STATED TASK:
Copy out the material below in full, but not its images.

DATA PROVIDED:
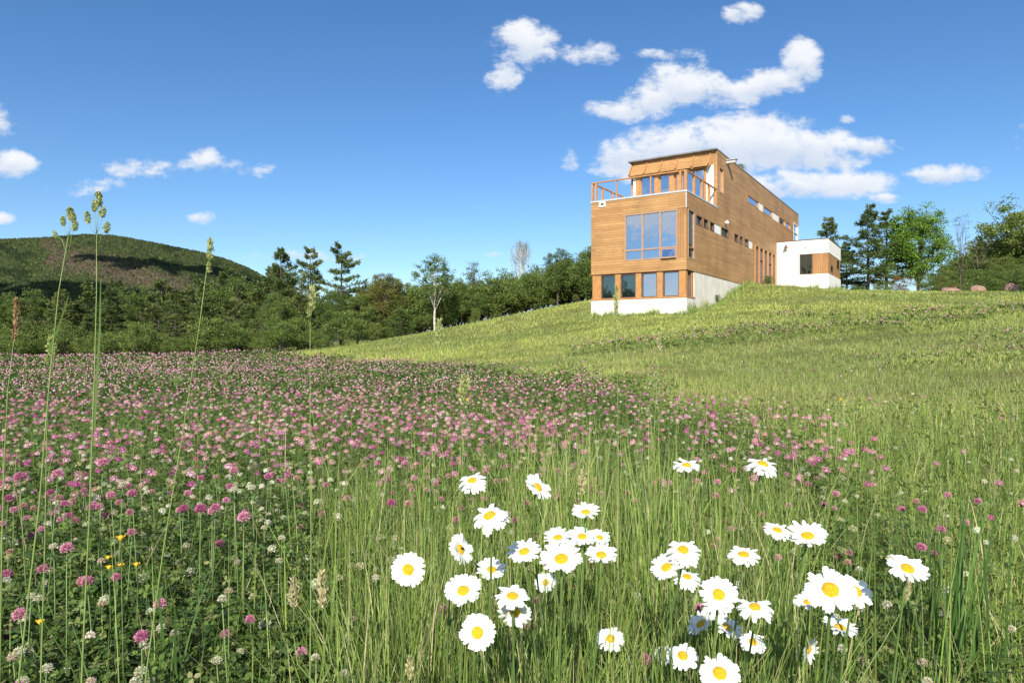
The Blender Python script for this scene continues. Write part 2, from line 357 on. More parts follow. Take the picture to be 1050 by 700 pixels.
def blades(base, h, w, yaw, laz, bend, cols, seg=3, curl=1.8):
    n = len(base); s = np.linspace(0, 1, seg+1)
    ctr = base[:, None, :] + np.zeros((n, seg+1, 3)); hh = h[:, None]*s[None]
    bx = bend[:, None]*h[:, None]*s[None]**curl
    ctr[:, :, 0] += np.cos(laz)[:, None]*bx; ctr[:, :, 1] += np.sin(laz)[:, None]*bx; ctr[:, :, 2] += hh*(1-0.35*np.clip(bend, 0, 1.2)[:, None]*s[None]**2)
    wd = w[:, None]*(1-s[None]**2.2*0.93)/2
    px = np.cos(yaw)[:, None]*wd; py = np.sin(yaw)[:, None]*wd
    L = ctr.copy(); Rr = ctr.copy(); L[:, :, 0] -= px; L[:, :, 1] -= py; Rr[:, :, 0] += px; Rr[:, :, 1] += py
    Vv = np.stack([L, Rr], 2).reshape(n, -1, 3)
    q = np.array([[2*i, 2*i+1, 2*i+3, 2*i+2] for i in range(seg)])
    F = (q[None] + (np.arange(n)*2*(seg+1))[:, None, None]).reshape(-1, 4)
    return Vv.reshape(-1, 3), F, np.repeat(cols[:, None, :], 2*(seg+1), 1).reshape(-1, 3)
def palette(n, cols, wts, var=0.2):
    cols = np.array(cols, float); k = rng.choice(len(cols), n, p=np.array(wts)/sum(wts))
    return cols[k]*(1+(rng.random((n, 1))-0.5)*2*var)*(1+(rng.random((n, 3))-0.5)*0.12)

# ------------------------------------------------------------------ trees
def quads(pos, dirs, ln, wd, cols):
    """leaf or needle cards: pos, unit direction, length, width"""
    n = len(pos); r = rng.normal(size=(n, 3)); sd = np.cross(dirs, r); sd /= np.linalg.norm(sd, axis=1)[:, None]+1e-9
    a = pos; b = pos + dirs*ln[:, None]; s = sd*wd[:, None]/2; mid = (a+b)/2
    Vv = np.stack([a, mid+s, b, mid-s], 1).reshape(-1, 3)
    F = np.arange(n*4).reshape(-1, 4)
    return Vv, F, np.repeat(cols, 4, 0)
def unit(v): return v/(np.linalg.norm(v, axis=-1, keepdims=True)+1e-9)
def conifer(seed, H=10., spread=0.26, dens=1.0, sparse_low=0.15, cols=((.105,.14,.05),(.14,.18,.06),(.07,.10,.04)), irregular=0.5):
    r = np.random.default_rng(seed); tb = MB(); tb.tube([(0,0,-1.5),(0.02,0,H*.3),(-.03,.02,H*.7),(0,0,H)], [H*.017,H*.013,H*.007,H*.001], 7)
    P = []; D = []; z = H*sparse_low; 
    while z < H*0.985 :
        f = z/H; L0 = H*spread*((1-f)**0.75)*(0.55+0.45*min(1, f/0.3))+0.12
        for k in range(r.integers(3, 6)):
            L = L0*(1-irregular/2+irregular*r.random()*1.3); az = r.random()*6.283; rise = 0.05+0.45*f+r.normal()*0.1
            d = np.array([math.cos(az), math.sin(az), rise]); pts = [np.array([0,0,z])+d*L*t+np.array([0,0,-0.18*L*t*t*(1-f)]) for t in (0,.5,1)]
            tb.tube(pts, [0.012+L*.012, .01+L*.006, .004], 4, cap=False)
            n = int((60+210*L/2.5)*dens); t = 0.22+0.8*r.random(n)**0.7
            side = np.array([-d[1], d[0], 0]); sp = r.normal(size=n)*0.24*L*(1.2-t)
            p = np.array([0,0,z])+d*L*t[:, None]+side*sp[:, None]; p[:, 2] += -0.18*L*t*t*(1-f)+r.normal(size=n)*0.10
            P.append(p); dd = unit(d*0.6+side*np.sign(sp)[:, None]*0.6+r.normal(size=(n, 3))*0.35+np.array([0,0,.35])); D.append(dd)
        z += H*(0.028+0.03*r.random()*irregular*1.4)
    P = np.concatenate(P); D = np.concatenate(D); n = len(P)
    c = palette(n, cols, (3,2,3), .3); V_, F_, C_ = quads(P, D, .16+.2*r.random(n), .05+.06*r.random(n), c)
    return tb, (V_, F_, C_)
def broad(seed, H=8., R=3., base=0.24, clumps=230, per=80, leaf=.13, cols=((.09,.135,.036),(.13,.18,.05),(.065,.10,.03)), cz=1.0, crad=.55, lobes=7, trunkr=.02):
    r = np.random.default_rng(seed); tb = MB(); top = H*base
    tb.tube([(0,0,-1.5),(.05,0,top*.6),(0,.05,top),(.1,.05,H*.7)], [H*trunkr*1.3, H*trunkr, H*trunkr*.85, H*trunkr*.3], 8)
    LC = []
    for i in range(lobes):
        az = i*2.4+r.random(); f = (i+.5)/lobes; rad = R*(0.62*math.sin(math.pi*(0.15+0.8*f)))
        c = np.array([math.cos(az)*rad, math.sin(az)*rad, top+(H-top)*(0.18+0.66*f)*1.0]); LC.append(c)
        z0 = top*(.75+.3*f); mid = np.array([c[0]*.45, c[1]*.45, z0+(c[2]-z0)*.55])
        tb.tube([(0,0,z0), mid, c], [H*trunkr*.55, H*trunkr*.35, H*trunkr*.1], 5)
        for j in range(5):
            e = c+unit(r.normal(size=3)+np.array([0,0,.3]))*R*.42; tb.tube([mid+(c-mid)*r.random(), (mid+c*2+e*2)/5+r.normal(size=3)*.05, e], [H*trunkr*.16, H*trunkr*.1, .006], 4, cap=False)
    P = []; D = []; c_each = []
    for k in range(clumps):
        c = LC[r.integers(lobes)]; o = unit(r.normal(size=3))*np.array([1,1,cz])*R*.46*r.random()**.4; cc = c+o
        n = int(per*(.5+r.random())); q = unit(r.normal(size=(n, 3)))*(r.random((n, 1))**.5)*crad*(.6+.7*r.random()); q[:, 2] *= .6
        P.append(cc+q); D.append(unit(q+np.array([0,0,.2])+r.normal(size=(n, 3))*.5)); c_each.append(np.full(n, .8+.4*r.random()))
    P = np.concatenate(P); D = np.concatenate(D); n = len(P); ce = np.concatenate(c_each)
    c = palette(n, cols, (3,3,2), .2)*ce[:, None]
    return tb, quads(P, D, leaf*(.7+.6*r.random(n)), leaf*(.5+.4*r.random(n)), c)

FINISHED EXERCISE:
The Blender Python script for this scene continues. Write part 2, from line 357 on. More parts follow. Take the picture to be 1050 by 700 pixels.
def blades(base, h, w, yaw, laz, bend, cols, seg=3, curl=1.8):
    n = len(base); s = np.linspace(0, 1, seg+1)
    ctr = base[:, None, :] + np.zeros((n, seg+1, 3)); hh = h[:, None]*s[None]
    bx = bend[:, None]*h[:, None]*s[None]**curl
    ctr[:, :, 0] += np.cos(laz)[:, None]*bx; ctr[:, :, 1] += np.sin(laz)[:, None]*bx; ctr[:, :, 2] += hh*(1-0.35*np.clip(bend, 0, 1.2)[:, None]*s[None]**2)
    wd = w[:, None]*(1-s[None]**2.2*0.93)/2
    px = np.cos(yaw)[:, None]*wd; py = np.sin(yaw)[:, None]*wd
    L = ctr.copy(); Rr = ctr.copy(); L[:, :, 0] -= px; L[:, :, 1] -= py; Rr[:, :, 0] += px; Rr[:, :, 1] += py
    Vv = np.stack([L, Rr], 2).reshape(n, -1, 3)
    q = np.array([[2*i, 2*i+1, 2*i+3, 2*i+2] for i in range(seg)])
    F = (q[None] + (np.arange(n)*2*(seg+1))[:, None, None]).reshape(-1, 4)
    return Vv.reshape(-1, 3), F, np.repeat(cols[:, None, :], 2*(seg+1), 1).reshape(-1, 3)
def palette(n, cols, wts, var=0.2):
    cols = np.array(cols, float); k = rng.choice(len(cols), n, p=np.array(wts)/sum(wts))
    return cols[k]*(1+(rng.random((n, 1))-0.5)*2*var)*(1+(rng.random((n, 3))-0.5)*0.12)

# ------------------------------------------------------------------ trees
def quads(pos, dirs, ln, wd, cols):
    """leaf or needle cards: pos, unit direction, length, width"""
    n = len(pos); r = rng.normal(size=(n, 3)); sd = np.cross(dirs, r); sd /= np.linalg.norm(sd, axis=1)[:, None]+1e-9
    a = pos; b = pos + dirs*ln[:, None]; s = sd*wd[:, None]/2; mid = (a+b)/2
    Vv = np.stack([a, mid+s, b, mid-s], 1).reshape(-1, 3)
    F = np.arange(n*4).reshape(-1, 4)
    return Vv, F, np.repeat(cols, 4, 0)
def unit(v): return v/(np.linalg.norm(v, axis=-1, keepdims=True)+1e-9)
def conifer(seed, H=10., spread=0.26, dens=1.0, sparse_low=0.15, cols=((.105,.14,.05),(.14,.18,.06),(.07,.10,.04)), irregular=0.5):
    r = np.random.default_rng(seed); tb = MB(); tb.tube([(0,0,-1.5),(0.02,0,H*.3),(-.03,.02,H*.7),(0,0,H)], [H*.017,H*.013,H*.007,H*.001], 7)
    P = []; D = []; z = H*sparse_low; 
    while z < H*0.985 :
        f = z/H; L0 = H*spread*((1-f)**0.75)*(0.55+0.45*min(1, f/0.3))+0.12
        for k in range(r.integers(3, 6)):
            L = L0*(1-irregular/2+irregular*r.random()*1.3); az = r.random()*6.283; rise = 0.05+0.45*f+r.normal()*0.1
            d = np.array([math.cos(az), math.sin(az), rise]); pts = [np.array([0,0,z])+d*L*t+np.array([0,0,-0.18*L*t*t*(1-f)]) for t in (0,.5,1)]
            tb.tube(pts, [0.012+L*.012, .01+L*.006, .004], 4, cap=False)
            n = int((60+210*L/2.5)*dens); t = 0.22+0.8*r.random(n)**0.7
            side = np.array([-d[1], d[0], 0]); sp = r.normal(size=n)*0.24*L*(1.2-t)
            p = np.array([0,0,z])+d*L*t[:, None]+side*sp[:, None]; p[:, 2] += -0.18*L*t*t*(1-f)+r.normal(size=n)*0.10
            P.append(p); dd = unit(d*0.6+side*np.sign(sp)[:, None]*0.6+r.normal(size=(n, 3))*0.35+np.array([0,0,.35])); D.append(dd)
        z += H*(0.028+0.03*r.random()*irregular*1.4)
    P = np.concatenate(P); D = np.concatenate(D); n = len(P)
    c = palette(n, cols, (3,2,3), .3); V_, F_, C_ = quads(P, D, .16+.2*r.random(n), .05+.06*r.random(n), c)
    return tb, (V_, F_, C_)
def broad(seed, H=8., R=3., base=0.24, clumps=230, per=80, leaf=.13, cols=((.09,.135,.036),(.13,.18,.05),(.065,.10,.03)), cz=1.0, crad=.55, lobes=7, trunkr=.02):
    r = np.random.default_rng(seed); tb = MB(); top = H*base
    tb.tube([(0,0,-1.5),(.05,0,top*.6),(0,.05,top),(.1,.05,H*.7)], [H*trunkr*1.3, H*trunkr, H*trunkr*.85, H*trunkr*.3], 8)
    LC = []
    for i in range(lobes):
        az = i*2.4+r.random(); f = (i+.5)/lobes; rad = R*(0.62*math.sin(math.pi*(0.15+0.8*f)))
        c = np.array([math.cos(az)*rad, math.sin(az)*rad, top+(H-top)*(0.18+0.66*f)*1.0]); LC.append(c)
        z0 = top*(.75+.3*f); mid = np.array([c[0]*.45, c[1]*.45, z0+(c[2]-z0)*.55])
        tb.tube([(0,0,z0), mid, c], [H*trunkr*.55, H*trunkr*.35, H*trunkr*.1], 5)
        for j in range(5):
            e = c+unit(r.normal(size=3)+np.array([0,0,.3]))*R*.42; tb.tube([mid+(c-mid)*r.random(), (mid+c*2+e*2)/5+r.normal(size=3)*.05, e], [H*trunkr*.16, H*trunkr*.1, .006], 4, cap=False)
    P = []; D = []; c_each = []
    for k in range(clumps):
        c = LC[r.integers(lobes)]; o = unit(r.normal(size=3))*np.array([1,1,cz])*R*.46*r.random()**.4; cc = c+o
        n = int(per*(.5+r.random())); q = unit(r.normal(size=(n, 3)))*(r.random((n, 1))**.5)*crad*(.6+.7*r.random()); q[:, 2] *= .6
        P.append(cc+q); D.append(unit(q+np.array([0,0,.2])+r.normal(size=(n, 3))*.5)); c_each.append(np.full(n, .8+.4*r.random()))
    P = np.concatenate(P); D = np.concatenate(D); n = len(P); ce = np.concatenate(c_each)
    c = palette(n, cols, (3,3,2), .2)*ce[:, None]
    return tb, quads(P, D, leaf*(.7+.6*r.random(n)), leaf*(.5+.4*r.random(n)), c)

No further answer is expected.